Biopharmaceutical manufacturing is embracing single-use technology for its ability to simplify equipment and facility design – all without breaking the bank. But how can engineers measure and capitalize on the cost advantages of single-use systems?
It’s no secret that single-use technologies are becoming popular in the biopharmaceutical industry. Firstly, they simplify equipment and facility design. Secondly, the generally mild process conditions of biotech allow the use of a disposable plastic film surface as the product-contacting layer. This omits the need for surface cleaning to avoid contamination and cross contamination.
The disposable plastic bags used for solution preparation, storage and product-generation steps are also full of cost-saving potential. Single-use systems can provide sufficient volume (now up to 4000-5000L) to fulfil the capacity requirements for most commercially produced biopharmaceutical products, proving that disposables is an established technology today.
The new single-use production paradigm shifts quality away from in-facility testing and increases the number of activates taking place before equipment enters the production facility, which can potentially lower costs significantly.
The "single" biggest impact
Smaller investment costs are probably the most apparent advantage when using single-use over stainless steel systems. Simply put, single-use systems require less instrumentation and utility demand. Sterilization and cleaning processes are eliminated, reducing installation and support systems.
With single-use systems a manufacturer can purchase more capacity with a limited start-up budget. This affects variable costs since a much lower investment sum has to be amortized compared to fixed steel systems. In fact, it is this low up-front investment cost that lowers variable costs.
Reducing your footprint
Not only do single-use systems require less support and installation, but they also have fewer utility requirements. Single-use systems can be stacked and/or are mobile in certain volume ranges, thus reducing area impact. Naturally they require room for manipulation, transport, and waste removal, but even with these space requirements, the footprint is much smaller than with fixed systems. It is possible to push the equipment aside in order to allow access for manipulation. In this way, the process modules can share each other’s footprints to a certain degree.
Less IOs, less "I-owe-you"
Traditional stainless-steel systems must be cleaned and sterilized, increasing the need for instrumentation and thus increasing system complexity.
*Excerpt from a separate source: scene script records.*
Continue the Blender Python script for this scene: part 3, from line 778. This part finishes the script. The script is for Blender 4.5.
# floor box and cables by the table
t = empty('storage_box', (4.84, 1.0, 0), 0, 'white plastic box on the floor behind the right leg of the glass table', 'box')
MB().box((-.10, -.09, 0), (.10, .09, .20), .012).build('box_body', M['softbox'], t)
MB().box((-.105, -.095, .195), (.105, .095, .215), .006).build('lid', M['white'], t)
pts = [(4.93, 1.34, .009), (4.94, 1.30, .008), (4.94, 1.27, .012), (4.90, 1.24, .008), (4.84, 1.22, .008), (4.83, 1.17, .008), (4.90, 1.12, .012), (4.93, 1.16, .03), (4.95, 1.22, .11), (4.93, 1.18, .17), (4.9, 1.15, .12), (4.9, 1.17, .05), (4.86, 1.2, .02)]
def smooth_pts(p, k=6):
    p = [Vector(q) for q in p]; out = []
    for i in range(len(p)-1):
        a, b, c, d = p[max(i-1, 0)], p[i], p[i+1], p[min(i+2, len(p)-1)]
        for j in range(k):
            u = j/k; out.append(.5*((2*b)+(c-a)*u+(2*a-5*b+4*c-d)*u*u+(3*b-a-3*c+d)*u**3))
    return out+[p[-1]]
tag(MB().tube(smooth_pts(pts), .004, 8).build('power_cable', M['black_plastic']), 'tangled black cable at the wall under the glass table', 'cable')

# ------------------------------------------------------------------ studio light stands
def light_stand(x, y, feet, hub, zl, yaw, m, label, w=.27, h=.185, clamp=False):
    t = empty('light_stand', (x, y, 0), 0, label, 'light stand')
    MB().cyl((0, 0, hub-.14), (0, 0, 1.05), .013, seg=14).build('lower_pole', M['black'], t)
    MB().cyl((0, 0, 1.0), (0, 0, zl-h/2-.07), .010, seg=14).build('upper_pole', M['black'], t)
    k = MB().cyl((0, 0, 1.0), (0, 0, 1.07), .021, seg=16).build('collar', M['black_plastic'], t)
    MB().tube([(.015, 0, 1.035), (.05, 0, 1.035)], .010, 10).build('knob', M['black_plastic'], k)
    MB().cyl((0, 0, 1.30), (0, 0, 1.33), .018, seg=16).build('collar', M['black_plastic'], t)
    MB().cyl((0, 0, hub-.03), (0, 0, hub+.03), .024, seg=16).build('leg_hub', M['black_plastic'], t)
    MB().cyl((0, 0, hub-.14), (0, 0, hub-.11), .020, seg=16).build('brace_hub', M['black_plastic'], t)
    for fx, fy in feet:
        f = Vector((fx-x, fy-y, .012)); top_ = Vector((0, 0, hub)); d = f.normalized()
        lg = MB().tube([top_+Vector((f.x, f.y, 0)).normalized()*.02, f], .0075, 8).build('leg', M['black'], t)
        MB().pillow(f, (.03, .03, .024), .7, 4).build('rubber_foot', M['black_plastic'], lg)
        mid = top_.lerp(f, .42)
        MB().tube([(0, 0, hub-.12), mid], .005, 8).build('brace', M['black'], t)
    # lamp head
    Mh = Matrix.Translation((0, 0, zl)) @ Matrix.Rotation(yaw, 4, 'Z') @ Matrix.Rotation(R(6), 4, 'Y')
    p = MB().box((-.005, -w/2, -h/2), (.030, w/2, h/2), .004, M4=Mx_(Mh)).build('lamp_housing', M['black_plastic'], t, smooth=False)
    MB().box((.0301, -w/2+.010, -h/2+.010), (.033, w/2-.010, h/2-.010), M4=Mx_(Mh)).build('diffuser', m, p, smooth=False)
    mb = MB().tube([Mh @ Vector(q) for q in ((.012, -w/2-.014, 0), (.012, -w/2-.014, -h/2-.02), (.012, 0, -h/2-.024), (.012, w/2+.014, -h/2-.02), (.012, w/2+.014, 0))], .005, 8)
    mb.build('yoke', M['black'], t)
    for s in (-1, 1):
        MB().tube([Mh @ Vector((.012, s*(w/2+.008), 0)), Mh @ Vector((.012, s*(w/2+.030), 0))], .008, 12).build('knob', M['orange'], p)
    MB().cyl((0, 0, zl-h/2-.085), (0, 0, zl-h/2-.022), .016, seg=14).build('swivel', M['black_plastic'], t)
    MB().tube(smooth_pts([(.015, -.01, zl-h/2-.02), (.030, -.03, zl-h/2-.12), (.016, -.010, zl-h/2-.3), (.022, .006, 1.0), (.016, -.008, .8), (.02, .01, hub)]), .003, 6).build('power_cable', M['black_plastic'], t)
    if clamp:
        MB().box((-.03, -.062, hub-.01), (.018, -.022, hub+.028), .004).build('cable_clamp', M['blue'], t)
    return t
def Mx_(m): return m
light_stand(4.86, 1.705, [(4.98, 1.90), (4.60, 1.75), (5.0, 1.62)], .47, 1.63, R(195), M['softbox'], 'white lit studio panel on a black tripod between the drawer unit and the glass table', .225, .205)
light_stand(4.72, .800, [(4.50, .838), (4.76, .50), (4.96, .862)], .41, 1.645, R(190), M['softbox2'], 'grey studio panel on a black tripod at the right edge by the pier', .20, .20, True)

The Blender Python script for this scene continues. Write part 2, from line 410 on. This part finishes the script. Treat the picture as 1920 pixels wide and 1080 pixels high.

But complexity comes with an increased cost related to installation and qualification, raising the number of input/output (IO) communication points. Valve positions, temperatures, pressure and timers – all of which are abundantly present in stainless steel systems – result in increased IOs. Single-use systems, on the other hand, arrive pre-cleaned and pre-sterilized with only the necessary IO requirements to run the actual process.
Waste not, want not
The idea of disposing plastic bags appears intuitively wasteful, but compared with traditional technology that requires cleaning and sterilization between each batch, this is not necessarily the case. Recent studies estimate that single-use technology is 25-50% less CO2-intensive than is stainless steel. Consumption and heating large volumes of water to clean and sterilize stainless steel equipment demands more energy than producing and inactivating plastic bags, which can also be incinerated for energy recovery.
The new single-use production paradigm shifts quality away from in-facility testing and increases the number of activities taking place before equipment enters the production facility. Costs associated with quality and waste may still straddle a grey area, but with the industry shift toward single-use, we expect to see these aspects addressed to a larger extent in the near future.